Gilles Deleuze et Claire Parnet, Dialogue, 1977

 

Une photographie ouvre l’ouvrage, image noir et blanc sur laquelle rien n’est dit : bulles de savon envolées dans les airs ? Vue aérienne pré-bombardement ? Nuages au-dessus d’une campagne anonyme ? Amas de poussière photographié en plongée ? Impossible de saisir ce qui y est figuré et l’image n’a pas non plus de légende. Peut-être la comprendrons-nous plus tard, ailleurs.

Sobrement composé de fragments aux longueurs variables, forme rare et pourtant si juste, le texte distille son contenu au fil de pages où le blanc, celui du fond comme celui des marges, a lui aussi toute sa place, nous donne à lire entre les lignes, confronte notre regard au vide, laisse notre pensée s’échapper.

« La distance de vision fait tout[1]»

Au fur et à mesure que se tournent les pages, chaque fragment révèle, avec une intensité et une humilité qui vous serrent la gorge, non seulement ce qui ne cesse de préoccuper Corinna Gepner lorsqu’elle traduit mais aussi, et cela y est intimement lié, pourquoi « traduire » est, dans son cas, une manière d’accepter de taire un passé pour mieux le faire renaître.

« Une des impasses, peut-être : faire dire par d’autres ce que j’aurais eu à dire sur le passé familial. Ce faisant, je n’attrape que de l’air.

Traduire, en l’occurrence, n’est que prolonger une forme de silence[2]. »
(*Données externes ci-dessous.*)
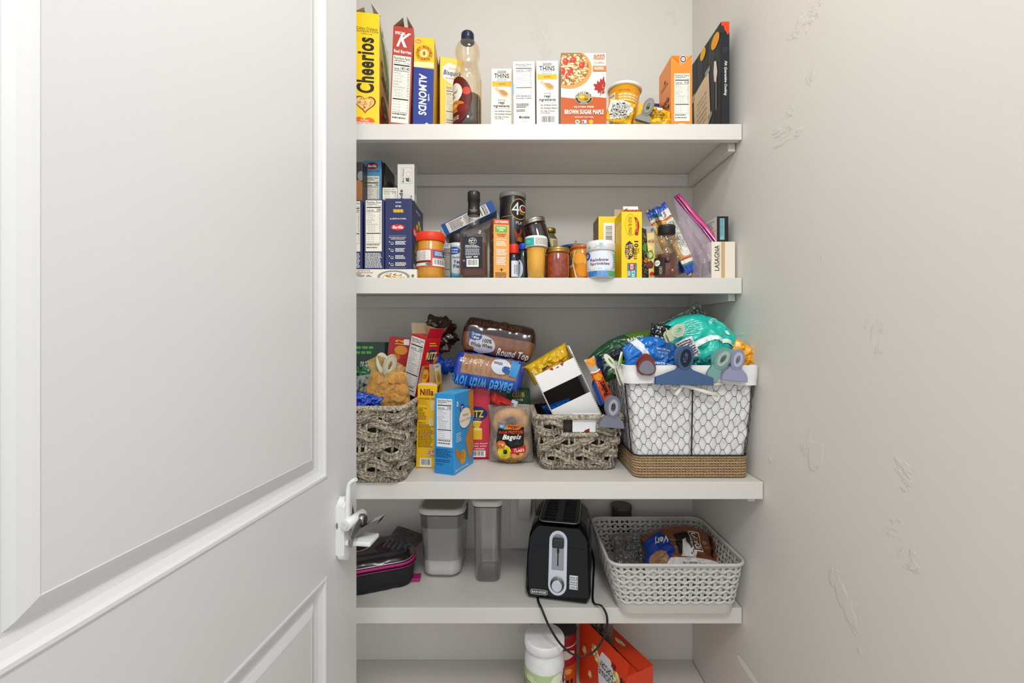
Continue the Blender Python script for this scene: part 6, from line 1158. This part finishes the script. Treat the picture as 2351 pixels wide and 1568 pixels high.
cp = [(.068, 1.19, S4+.004), (.070, 1.125, S4+.005), W3(1243, 1396, 1.085), W3(1262, 1440, 1.075), W3(1290, 1482, 1.075), W3(1325, 1506, 1.075), W3(1362, 1497, 1.075), W3(1388, 1460, 1.075), W3(1394, 1420, 1.078), W3(1382, 1392, 1.085), W3(1362, 1381, 1.12), (.235, 1.21, S4+.006), (.26, 1.33, S4+.006), (.255, 1.39, S4+.03)]
pts = bez(cp, 130)
for dx_ in (-.0012, .0012): m.tube([p+Vector((dx_, 0, .0)) for p in pts], .0019, '#141416 r=.35', 6)
m.build('power_cord', None, label='black twin power cord looping down over the shelf edge below the toaster', cat='cord')
# chipped paint patch on the shelf front edge beside the toaster
m = M(); m.face([(X(px, 1.118), D, S4+.0004) for px, D in ((1368, 1.103), (1408, 1.103), (1404, 1.112), (1390, 1.110), (1376, 1.122), (1368, 1.118))], '#b39d86 v=d8d2c8 vs=300 r=.9'); o = m.build('chipped_patch', None, kind=None); sh4 = [q for q in bpy.data.objects if q.name.startswith('shelf') and q.parent is None and abs(q.location.z-S4) < 1e-4][0]; o.parent = sh4; o.location = -sh4.location
# white lattice basket
def lattice():
    yb = 1.195; root = empty('plastic_basket', 'off white plastic basket with a woven lattice pattern, overhanging the shelf edge', 'basket', (.4285, yb, S4+.001)); H = .137; r = .03; PW = '#c9c6c0 r=.4'
    wb, db, wt, dt = .300, .235, .345, .272
    def rp(t, f, off=0): p, n = rrect(wb+(wt-wb)*f, db+(dt-db)*f, t, r); return p+n*off+Vector((-.006*f, 0, f*H))
    m = M(); m.grid(lambda u, v: rp(u, v*.20), 120, 3, PW, closeu=True); m.grid(lambda u, v: rp(u, v*.20, -.002), 120, 3, PW, closeu=True, flip=True); m.face([rp(i/60, .0) for i in range(60)], PW); m.face([rp(i/60, .015, -.002) for i in reversed(range(60))], PW)
    m.grid(lambda u, v: rp(u, .20, .0025*math.sin(math.pi*v))+Vector((0, 0, .003*v)), 120, 3, PW, closeu=True); m.build('basket_base', root)
    m = M(); m.tube([rp(i/150, .985, .002) for i in range(150)], .0042, PW, 8, closed=True); m.tube([rp(i/150, .945, .0015) for i in range(150)], .0022, PW, 6, closed=True); m.build('basket_rim', root)
    m = M(); nc = 36; nr = 7; f0, f1 = .215, .945; df = (f1-f0)/nr
    for k in range(nr+1):
        pts = []
        for i in range(nc*4):
            t = i/(nc*4); ph = (t*nc+.5*(k % 2)) % 1; tri = abs(2*ph-1); pts.append(rp(t, min(.96, max(f0-.01, f0+df*(k+.05)+df*.55*(tri-.5))), .0012))
        m.tube(pts, .0036, PW, 4, closed=True, flat=.45, up=(0, 0, 1), sm=False)
    for k in range(nr):
        for i in range(nc):
            t = (i+.5+.5*(k % 2)*1.0)/nc if k % 2 == 0 else (i)/nc
            t = (i+.5-.5*(k % 2))/nc; a = rp(t, f0+df*(k-.25), .0002); b = rp(t, f0+df*(k+.90), .0002); p, n = rrect(wb, db, t, r); tg = Vector((-n.y, n.x, 0))
            m.tube([a, b], .0048, PW, 4, flat=.3, up=tg, sm=False)
    m.build('lattice_wall', root)
lattice()
g = G(); g.R(0, .62, 1, 1, '#e6e4e2'); g.P([(0, .1), (.22, .05), (.34, .5), (.2, .75), (0, .8)], '#1c3f9c'); g.E(.14, .62, .11, .2, '#a87c58'); g.P([(.34, .18), (.58, .14), (.55, .62), (.38, .55)], '#241610'); g.P([(.43, .30), (.50, .26), (.52, .42), (.60, .45), (.59, .62), (.42, .60)], '#e8e6e2'); g.R(.56, .12, .68, .50, '#ece8e2'); g.R(.567, .135, .673, .485, '#5a2c16'); g.T('IDAHO', .58, .15, .66, .46, WH, rot=90, bold=1.5); g.T('GROWN IN', .54, .14, .565, .40, WH, rot=90); g.R(.80, .10, .83, .55, '#1d120c'); g.L(.85, .05, .95, .25, 4, '#e0cfc0', .5, vert=True); g.T('Non GMO - Gluten Free', .42, .70, .76, .78, '#3a3634', rot=180, bold=.5); g.E(.88, .80, .05, .06, '#3f8a5a'); g.T('Very', .1, .12, .26, .3, WH, rot=180, bold=1.3, sh=.3)
bagat('potato_bag', 'brown and white potato bag with a blue patch lying in the plastic basket', (1578, 1328), 1.19, .245, .138, .08, '#7c4826 r=.28 c=.4', g, 61, (-30, 3, 0), wr=.008, cuts=(16, 12), dome=.3)
bagat('clear_bag', 'crumpled empty clear plastic bag in the left of the plastic basket', (1450, 1305), 1.25, .10, .10, .06, '#d8d8d8 cl=.22 r=.12 b=5 x=70', None, 63, (-10, -8, 0), wr=.014)
bagat('clear_bag', 'pale clear bag with black print behind the front wall of the plastic basket', (1575, 1376), 1.115, .16, .075, .04, '#e2e2e2 cl=.32 r=.15 b=5 x=70 f=c8c8c8', G().L(.4, .1, .65, .6, 6, BK, .4, vert=True), 65, (-6, 2, 0), wr=.01)
m = M(); m.lathe([(.030, 0), (.032, .003), (.032, .150), (.034, .151), (.034, .160), (.031, .162)], '#4a4846 r=.4', 32); m.build('storage_tin', None, (X(1428, 1.365), 1.372, S4+.0005), (0, 0, 0), 'dark round tin mostly hidden behind the plastic basket', 'tin') 
# ================================================================ LOWEST SHELF
g = G(); g.R(0, 0, 1, 1, '#b9cf9a'); scatter(g, 30, 0, 0, 1, 1, .12, .10, ['#d9e4bc', '#a8c487', '#e9efd6', '#8fb86a', '#dfe6c4'], 4); g.R(0, .45, .42, 1, '#1f8a4c'); g.L(.03, .14, .40, .40, 7, '#3a5a3a', .4); g.L(.05, .6, .38, .9, 6, WH, .4); g.E(.92, .12, .12, .16, '#7a2460'); g.E(.86, .36, .16, .16, '#e9efe4'); g.T('C', .86, .06, .95, .18, WH, bold=1); g.L(.8, .55, 1, .8, 4, '#2a2a2a', .4)
jar('supplement_jar', 'big white plastic jar with white lid and green label on the lowest shelf', 'jar', 1250, 1.14, S5, [(.050, 0), (.054, .005), (.055, .012), (.055, .205), (.053, .228), (.047, .246), (.046, .252)], '#dfe3e6 r=.25 c=.5 v=f2f2f2 vs=30', [(.0515, .251), (.0535, .253), (.0535, .273), (.051, .2755)], '#ececee r=.4', g=g, gz=(.015, .206), ridges=110, arc=3.1)
g = G(); g.R(0, 0, 1, 1, '#a81c28'); g.E(.5, .3, .3, .08, '#e6dccc'); g.R(0, .5, 1, .9, '#c8501c'); g.E(.6, .6, .1, .05, '#f0a03c'); g.R(.55, .75, .62, .82, BK); g.R(.66, .75, .73, .82, BK); g.R(.6, .88, .8, .95, '#5a8ac8'); g.R(.0, .15, 1, .17, WH)
jar('food_can', 'red and orange can with a dark top between white jar and popcorn carton', 'can', 1291, 1.31, S5, [(.042, 0), (.043, .002), (.043, .176), (.042, .178)], '#a81c28 r=.3 c=.4', [(.0435, .177), (.0445, .178), (.0445, .184), (.042, .185)], '#2c2b2b r=.4', g=g, gz=(.004, .172), arc=3.0)
g = G(); OR = '#e0401a'
g.E(.60, .42, .17, .48, '#e9e9ee', 30); g.P([(.5, .1)], WH) if 0 else None
g.T('MICROWAVE', .44, .30, .76, .42, BK, rot=180, bold=1.4); g.T('POPCORN', .46, .16, .74, .28, BK, rot=180, bold=1.4)
def pops(g, L): 
    for x, y, s_ in L:
        for k in range(5): g.P(blob(x+.03*s_*math.cos(k*1.3), y+.05*s_*math.sin(k*1.3), .035*s_, .055*s_, 9, .2, k+x), ['#f2dfa8', '#e0b45a', '#fbf2d8', '#d9a040', '#f4e6bc'][k])
pops(g, [(.12, .30, .8), (.36, .12, 1.2), (.42, .2, 1.0), (.25, .62, .7), (.80, .18, 1.1)])
g.T('18', .88, .10, .95, .22, BK, rot=180, bold=1.4); g.L(.76, .30, .96, .80, 6, '#7a1c0c', .35, vert=False); g.P([(.72, .0), (.80, .0), (.78, .10), (.70, .08)], '#8a1424')
t_ = G(); pops(t_, [(.5, .55, 1.6)])
carton('popcorn_box', 'orange popcorn carton with torn top, turned cornerwise on the lowest shelf', 'popcorn box', 1440, 1500, 1556, 1.125, S5, .215, '#e0401a r=.38', left=g, topg=G().R(.05, .04, .95, .62, '#3c1810'), rot=27, H=.171, flaps=[('b', .06, 12, OR, ), ('r', .055, 86, OR, t_), ('l', .035, 10, OR), ('f', .03, 89, OR)], ins='#8a3a24')  # top is closed; a dark patch painted on it stands for the shaded opening
g = G(); g.T('THIS SIDE UP', .52, .12, .70, .92, '#241a16', rot=-90, bold=1.5); g.T('REMOVE PLASTIC', .40, .15, .48, .75, '#241a16', rot=-90, bold=1); g.T('OVERWRAP', .30, .18, .37, .6, '#241a16', rot=-90); g.R(0, 0, 1, .14, '#8a8fa0')
bagat('popcorn_pouch', 'brown paper popcorn pouch sticking up out of the torn carton', (1378, 1500), 1.262, .095, .115, .02, '#6d5647 r=.6', g, 71, (-4, -4, -42), cat='pouch', wr=.003, seal=.03)
# ================================================================ door hardware (parts of the door)
def lever():
    t = .0525; z = CZ-.372; WP = '#eceded r=.35 c=.3'; N_ = '#9a9896 m=1 r=.33'
    rz = -th; o = doorpt(t, z, 0)-droot.location      # local frame: x out of the door face, y towards the free edge
    R = Matrix.Translation(o) @ Matrix.Rotation(rz, 4, 'Z')
    T = lambda m: [setattr(v, 'co', R @ v.co) for v in m.bm.verts]
    m = M(); 
    m.lathe([(.030, 0), (.031, .002), (.029, .007), (.012, .009), (.011, .030), (.0125, .034), (.0125, .042), (.009, .046)], N_, 40, mx=Matrix.Rotation(math.pi/2, 4, 'Y')); T(m); h = m.build('door_handle', droot)
    m = M(); pts = [Vector((.038, 0, 0)), Vector((.040, -.015, -.001)), Vector((.042, -.035, -.004)), Vector((.046, -.055, -.008)), Vector((.052, -.072, -.010))]; m.tube(bez(pts, 24), .009, N_, 10, flat=.5, up=(0, 0, 1)); T(m); m.build('lever_bar', h)
    # white child lock
    m = M(); m.prism(rr(-.026, -.058, .026, .058, .025, 8), 0, .016, WP, bev=.003, mx=Matrix.Translation((.0, .0, 0)) @ Matrix.Rotation(-math.pi/2, 4, 'Z')) if 0 else m.prism([(a, b) for a, b in rr(-.018, -.072, .012, .052, .0145, 8)], 0, .017, WP, bev=.003, mx=Matrix.Translation((0, -.012, 0)) @ Matrix.Rotation(math.pi/2, 4, 'Z') @ Matrix.Scale(-1, 4, (0, 1, 0)))
    bmesh.ops.recalc_face_normals(m.bm, faces=m.bm.faces); T(m); k = m.build('child_lock', droot)
    m = M(); m.tube(bez([Vector((.019, -.020, .006)), Vector((.020, -.020, .05)), Vector((.022, -.018, .078)), Vector((.034, -.016, .088))], 24), .0075, WP, 8, flat=.6, up=(0, 1, 0)); T(m); m.build('release_lever', k)
    m = M(); m.tube([(.022, -.036, .004), (.026, -.01, .004), (.030, .02, .004)], .0105, WP, 20); m.tube([(.0215, -.0385, .004), (.022, -.036, .004)], .0075, '#dcdddd r=.4', 20); T(m); m.build('pivot_barrel', k)
    m = M(); m.box(.014, -.026, -.040, .068, .016, -.031, WP, .003); T(m); m.build('stop_shelf', k)
    m = M(); m.prism([(.0, -.020), (.006, -.022), (.055, .010), (.062, .022), (.040, .012), (.012, -.004)], -.012, .014, '#6a6a68 cl=.22 r=.1', bev=.001, mx=Matrix.Translation((.020, 0, -.012))); T(m); m.build('clear_guard', k)
lever()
« N’attrape(r) que de l’air », mais « de l’air volé » ainsi qu’Ossip Mandelstam définit extraordinairement la poésie comme acte de résistance, qu’elle soit en russe, en yiddish, en allemand, en français. Et ce n’est pas un hasard si la première traduction confiée à Corinna Gepner fut celle d’un recueil de textes de Kafka. « D’emblée, la traduction : un point de rencontre entre l’allemand et la judéité[3]. »

Denn wir sind wie Baustämme im Schnee[4].

Quant à « prolonger une forme de silence », à nous d’interroger sa prégnance, sa vastitude, voire sa définition. Car pourquoi « traduire » — c’est-à-dire donner à lire à celles et ceux qui, autrement, ne comprendraient pas ce qui fut écrit dans une langue qui leur est « étrangère » — pourquoi traduire prolongerait-il le silence plus qu’écrire ne le fait ? D’ailleurs traduire n’est-ce pas écrire ? Écrire, n’est-ce pas dire ? Dire n’est-ce pas parler ?

En écrivant Traduire ou perdre pied, la traductrice germaniste élevée en France nous fait entendre, malgré le profond silence qu’elle évoque et convoque avec virtuosité dans son livre, sa voix unique, celle qui d’ordinaire se tait derrière chaque mot, phrase, page traduits, écrits par d’autres en premier lieu. Et en d’autres temps.

« J’aimerais pouvoir quitter passé présent futur pour parler de présence[5]. »

Écrire c’est se rendre présent au présent de l’écriture, s’engager corps et âme dans une aventure au cours indéfini dont on ne sait d’ailleurs jamais trop jusqu’où elle vous conduira. Sans avoir peur des détours ou impasses ni de ne jamais parvenir tout à fait à destination.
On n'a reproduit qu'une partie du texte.